The Government Accountability Office, a legislative watchdog, also criticized Cramer's appointment, saying that "converting a Schedule C [political] appointee with less than 6 months of immigration law experience to an immigration judge position raises questions about the fairness of the conversion."

And here's your own post on it :-)

birch, finch, beech


Like Bird, or Jordan (0.00 / 0)
I think we'll look back and see that Obama was playing politics on a level that most of us aren't even imagining.

If Gregg is appointed it's going to demoralize the GOP Senate caucus, promote bipartisanship (further weakening the GOP caucus and opening up more GOP senators to compromise), insure greater chances of a filibuster-proof Senate majority, and replace Gregg with a Dem friendly Republican in the Senate.  Brilliant.

There's no need for gloom and doom predictions.

What is going to happen?

The appointment will be a relatively obscure Dem friendly Republican placeholder that pledges not to run in 2010.


Assuming A Lot (0.00 / 0)
You're assuming a lot, Digger -- and there's a lot of wishful thinking among our fellow Democrats joining you, but I'll keep up the minority viewpoint offering some gloom and doom predictions, because I see no good coming from all this.  

By the way, having "60" Democrats in the Senate is no guarantee that filibuster will be prevented, or vetoes not overridden.  That's assuming a lot.  Issues and Senators being what and who they are, it's all about deal-making, not just numbers.

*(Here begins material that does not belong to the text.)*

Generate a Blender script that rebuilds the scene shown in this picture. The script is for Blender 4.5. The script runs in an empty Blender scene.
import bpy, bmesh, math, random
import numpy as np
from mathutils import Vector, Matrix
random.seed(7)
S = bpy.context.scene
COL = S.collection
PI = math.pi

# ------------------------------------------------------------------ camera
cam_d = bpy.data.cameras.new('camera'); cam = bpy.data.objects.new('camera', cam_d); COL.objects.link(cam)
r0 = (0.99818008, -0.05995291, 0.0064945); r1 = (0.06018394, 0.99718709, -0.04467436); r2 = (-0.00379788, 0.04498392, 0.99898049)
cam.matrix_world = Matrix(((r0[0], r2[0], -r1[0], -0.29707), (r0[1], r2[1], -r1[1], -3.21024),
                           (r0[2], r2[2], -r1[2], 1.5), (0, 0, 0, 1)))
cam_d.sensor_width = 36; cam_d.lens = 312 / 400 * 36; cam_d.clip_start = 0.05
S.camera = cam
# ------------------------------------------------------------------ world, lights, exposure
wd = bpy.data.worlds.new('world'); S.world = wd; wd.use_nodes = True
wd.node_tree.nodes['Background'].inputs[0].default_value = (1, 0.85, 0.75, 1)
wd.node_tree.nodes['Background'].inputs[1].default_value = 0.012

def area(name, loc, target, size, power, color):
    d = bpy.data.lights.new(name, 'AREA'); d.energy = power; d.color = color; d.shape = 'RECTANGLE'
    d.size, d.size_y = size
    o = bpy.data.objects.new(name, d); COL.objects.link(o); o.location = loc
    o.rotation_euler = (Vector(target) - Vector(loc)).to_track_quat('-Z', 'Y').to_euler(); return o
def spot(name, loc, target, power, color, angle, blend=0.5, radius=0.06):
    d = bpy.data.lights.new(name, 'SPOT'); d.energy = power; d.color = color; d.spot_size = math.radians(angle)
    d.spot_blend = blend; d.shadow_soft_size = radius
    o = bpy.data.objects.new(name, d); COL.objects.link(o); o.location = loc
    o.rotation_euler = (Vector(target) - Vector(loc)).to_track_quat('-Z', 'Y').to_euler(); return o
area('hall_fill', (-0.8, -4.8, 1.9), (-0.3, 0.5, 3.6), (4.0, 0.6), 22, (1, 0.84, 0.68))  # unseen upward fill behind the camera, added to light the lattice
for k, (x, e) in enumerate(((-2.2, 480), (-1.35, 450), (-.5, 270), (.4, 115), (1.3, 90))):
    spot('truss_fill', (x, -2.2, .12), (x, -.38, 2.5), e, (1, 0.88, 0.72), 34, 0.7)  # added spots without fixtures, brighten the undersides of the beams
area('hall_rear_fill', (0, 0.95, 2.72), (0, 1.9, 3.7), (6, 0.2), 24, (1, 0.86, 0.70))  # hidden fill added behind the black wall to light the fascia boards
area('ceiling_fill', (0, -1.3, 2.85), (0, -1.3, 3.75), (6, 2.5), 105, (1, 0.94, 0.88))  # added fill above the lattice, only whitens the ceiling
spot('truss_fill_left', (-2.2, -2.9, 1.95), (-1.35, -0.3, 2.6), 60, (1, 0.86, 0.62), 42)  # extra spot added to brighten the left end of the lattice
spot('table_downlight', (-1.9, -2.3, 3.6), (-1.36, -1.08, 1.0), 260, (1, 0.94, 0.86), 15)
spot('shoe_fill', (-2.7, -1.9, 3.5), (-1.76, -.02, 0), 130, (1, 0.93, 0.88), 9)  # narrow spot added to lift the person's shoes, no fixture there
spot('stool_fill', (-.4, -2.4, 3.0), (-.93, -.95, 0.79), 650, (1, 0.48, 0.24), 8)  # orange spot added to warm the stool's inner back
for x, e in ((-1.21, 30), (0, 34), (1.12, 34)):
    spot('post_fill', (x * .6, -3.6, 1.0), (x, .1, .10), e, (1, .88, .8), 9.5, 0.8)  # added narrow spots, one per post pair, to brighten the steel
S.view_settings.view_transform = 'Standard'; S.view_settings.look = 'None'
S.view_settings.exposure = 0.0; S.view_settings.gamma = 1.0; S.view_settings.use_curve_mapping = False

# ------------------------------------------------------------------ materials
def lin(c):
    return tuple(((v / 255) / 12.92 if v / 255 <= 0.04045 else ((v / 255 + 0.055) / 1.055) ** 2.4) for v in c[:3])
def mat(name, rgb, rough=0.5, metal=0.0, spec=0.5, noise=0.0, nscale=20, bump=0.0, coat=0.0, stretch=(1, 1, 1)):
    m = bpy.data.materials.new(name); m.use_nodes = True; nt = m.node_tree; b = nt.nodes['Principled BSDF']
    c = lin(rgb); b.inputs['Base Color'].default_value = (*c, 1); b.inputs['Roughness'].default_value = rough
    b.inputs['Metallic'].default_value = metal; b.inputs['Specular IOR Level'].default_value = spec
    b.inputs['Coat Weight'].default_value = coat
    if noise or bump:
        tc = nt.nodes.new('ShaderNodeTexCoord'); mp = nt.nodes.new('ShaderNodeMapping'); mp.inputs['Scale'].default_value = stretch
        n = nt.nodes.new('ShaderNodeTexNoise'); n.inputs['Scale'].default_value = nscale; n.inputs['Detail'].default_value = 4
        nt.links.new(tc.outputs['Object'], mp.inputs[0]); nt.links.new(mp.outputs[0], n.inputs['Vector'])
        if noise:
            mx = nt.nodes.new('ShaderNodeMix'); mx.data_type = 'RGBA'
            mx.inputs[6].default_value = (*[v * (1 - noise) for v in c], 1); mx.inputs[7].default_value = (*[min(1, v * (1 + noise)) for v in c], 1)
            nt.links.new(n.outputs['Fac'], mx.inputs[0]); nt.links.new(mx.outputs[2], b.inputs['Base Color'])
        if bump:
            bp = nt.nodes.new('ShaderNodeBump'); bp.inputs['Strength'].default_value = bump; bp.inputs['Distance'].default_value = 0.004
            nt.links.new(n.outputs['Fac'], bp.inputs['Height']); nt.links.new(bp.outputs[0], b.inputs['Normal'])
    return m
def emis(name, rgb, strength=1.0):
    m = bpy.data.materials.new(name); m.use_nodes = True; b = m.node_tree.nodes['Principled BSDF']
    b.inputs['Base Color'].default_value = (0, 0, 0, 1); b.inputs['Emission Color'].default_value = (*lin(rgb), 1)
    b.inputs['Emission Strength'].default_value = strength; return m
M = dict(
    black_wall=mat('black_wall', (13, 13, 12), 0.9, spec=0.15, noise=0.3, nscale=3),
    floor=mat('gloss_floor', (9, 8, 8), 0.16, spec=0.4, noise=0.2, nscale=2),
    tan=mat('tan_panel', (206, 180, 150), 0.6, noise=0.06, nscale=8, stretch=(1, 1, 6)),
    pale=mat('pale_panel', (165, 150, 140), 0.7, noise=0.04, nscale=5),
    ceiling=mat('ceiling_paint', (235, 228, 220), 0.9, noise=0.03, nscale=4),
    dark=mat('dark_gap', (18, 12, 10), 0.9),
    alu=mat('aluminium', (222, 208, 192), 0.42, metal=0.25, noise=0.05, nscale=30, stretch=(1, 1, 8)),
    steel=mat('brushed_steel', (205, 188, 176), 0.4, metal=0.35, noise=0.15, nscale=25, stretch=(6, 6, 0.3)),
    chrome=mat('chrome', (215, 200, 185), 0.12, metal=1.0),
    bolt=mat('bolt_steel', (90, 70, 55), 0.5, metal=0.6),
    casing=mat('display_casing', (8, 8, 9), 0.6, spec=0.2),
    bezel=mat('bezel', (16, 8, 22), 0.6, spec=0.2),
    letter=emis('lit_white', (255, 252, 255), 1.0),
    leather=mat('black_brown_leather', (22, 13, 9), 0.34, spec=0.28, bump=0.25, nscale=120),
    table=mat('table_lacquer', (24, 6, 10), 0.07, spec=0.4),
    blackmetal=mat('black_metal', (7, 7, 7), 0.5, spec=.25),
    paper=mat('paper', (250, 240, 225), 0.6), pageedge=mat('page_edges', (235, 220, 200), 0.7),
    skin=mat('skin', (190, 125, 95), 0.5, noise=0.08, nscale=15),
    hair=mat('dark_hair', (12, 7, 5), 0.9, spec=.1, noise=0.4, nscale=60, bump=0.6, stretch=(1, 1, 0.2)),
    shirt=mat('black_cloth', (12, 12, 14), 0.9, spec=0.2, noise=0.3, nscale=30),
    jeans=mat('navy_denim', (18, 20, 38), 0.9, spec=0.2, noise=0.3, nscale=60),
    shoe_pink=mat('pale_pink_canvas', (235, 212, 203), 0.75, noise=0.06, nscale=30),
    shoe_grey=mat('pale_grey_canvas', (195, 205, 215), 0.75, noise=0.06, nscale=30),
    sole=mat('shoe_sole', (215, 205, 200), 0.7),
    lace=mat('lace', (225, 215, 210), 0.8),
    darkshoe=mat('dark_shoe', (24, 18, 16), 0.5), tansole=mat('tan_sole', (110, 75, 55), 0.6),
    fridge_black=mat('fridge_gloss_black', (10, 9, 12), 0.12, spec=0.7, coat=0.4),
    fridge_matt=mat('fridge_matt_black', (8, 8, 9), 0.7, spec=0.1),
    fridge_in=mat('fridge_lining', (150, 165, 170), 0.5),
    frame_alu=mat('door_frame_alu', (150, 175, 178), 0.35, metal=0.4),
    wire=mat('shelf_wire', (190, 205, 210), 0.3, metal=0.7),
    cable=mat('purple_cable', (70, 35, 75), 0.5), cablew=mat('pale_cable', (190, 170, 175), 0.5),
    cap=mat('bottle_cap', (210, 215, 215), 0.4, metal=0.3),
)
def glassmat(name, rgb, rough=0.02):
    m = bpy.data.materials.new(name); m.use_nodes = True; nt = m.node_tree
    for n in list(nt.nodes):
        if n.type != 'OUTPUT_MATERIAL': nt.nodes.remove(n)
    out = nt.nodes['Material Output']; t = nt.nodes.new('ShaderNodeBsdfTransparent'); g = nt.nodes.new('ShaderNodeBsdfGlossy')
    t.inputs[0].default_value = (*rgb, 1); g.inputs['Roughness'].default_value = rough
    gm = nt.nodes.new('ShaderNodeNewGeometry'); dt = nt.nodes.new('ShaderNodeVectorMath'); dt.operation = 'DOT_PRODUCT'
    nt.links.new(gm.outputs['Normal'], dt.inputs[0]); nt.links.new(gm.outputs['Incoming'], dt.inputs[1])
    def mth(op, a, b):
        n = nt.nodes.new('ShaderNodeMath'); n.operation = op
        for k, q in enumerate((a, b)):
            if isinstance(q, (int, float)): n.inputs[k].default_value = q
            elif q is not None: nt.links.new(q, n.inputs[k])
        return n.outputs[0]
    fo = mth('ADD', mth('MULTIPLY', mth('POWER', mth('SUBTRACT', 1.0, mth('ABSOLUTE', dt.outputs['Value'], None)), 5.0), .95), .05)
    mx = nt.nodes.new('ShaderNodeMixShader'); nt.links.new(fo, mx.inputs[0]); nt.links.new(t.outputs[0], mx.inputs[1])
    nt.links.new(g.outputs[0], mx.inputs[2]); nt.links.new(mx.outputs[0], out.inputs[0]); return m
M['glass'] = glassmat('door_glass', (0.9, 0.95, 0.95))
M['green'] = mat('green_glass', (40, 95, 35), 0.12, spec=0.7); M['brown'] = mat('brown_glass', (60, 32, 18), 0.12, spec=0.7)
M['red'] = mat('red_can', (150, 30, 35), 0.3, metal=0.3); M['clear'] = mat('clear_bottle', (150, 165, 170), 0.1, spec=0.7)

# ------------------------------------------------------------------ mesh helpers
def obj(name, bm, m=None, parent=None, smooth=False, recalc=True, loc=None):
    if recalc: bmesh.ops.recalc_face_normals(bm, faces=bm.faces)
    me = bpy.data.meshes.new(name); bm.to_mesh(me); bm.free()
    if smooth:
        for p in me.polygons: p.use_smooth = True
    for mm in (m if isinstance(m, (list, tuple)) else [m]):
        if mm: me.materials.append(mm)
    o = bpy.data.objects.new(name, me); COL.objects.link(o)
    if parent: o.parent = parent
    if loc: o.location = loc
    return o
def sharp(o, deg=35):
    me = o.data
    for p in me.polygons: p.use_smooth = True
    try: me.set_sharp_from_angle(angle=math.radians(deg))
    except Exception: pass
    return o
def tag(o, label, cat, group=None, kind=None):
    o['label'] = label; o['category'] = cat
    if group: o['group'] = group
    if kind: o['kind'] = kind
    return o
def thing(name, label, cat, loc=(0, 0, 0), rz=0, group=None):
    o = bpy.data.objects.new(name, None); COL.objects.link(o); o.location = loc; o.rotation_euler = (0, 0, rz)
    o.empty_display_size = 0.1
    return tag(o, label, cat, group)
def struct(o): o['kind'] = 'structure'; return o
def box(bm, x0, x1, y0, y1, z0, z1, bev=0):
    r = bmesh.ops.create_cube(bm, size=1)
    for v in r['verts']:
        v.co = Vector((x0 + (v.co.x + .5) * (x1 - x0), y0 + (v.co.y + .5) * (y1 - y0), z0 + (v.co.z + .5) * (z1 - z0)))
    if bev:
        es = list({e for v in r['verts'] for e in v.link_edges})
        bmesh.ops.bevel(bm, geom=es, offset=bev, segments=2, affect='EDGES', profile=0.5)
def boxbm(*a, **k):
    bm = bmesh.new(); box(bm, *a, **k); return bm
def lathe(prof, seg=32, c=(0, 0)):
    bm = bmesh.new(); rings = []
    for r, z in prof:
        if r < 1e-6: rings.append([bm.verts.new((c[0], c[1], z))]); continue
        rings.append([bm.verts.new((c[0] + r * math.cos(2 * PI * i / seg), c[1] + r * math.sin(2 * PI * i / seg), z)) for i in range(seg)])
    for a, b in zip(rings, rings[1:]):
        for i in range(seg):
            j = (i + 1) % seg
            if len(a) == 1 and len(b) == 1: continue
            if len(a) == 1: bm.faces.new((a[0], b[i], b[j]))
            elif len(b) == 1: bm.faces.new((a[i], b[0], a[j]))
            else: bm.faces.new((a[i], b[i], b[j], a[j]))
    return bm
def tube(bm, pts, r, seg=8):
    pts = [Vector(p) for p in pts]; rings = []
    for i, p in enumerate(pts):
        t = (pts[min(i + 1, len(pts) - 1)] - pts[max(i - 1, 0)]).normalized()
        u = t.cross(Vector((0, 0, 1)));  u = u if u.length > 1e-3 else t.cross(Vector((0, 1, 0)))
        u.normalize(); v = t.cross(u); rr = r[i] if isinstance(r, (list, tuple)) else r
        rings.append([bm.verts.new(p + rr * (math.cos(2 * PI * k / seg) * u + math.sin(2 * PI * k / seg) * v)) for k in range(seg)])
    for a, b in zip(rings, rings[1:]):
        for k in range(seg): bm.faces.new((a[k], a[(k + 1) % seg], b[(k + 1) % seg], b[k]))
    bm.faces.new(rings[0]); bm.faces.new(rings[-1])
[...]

To paint the other side of the story from what you write, Judd Gregg might become Commerce Secretary for a while, a Republican filling his seat (though it would be good to get a Democrat), then he has a "falling out" with Obama, publicly resigns from the Cabinet in a show of conscience, then becomes a leading contender for the 2012 Republican Presidential nomination.  Can't happen?  In 2004 few imagined Barack Obama being elected in 2008.  

Judd Gregg's political career isn't over, and he's certainly not "over the hill."  We're treating him like he is, and that all we want is to get him out of the Senate.  Either he'll return to New Hampshire stronger than ever, or he'll play an even larger roll in national politics.

We're playing into his hand.  He's got to feel very good during the past few days, no matter what happens.    


[ Parent ]
That would be great! (0.00 / 0)
Yeah Jim, but considering Gregg's voting record and his TV charisma deficit, would a Gregg presidential primary vicory really be bad news?  I would pray for something like that.

I have considered the resignation theory, more towards him being in a stronger position to run for his old seat.  That's a concern, but I think it's worth it.

I don't Gregg is feeling great.  I think he's probably getting hammered by phone calls of colleagues calling him something just short of traitor.  I think he feels somewhat forced to accept this because he doesn't want to fight for his life in a NH senate battle.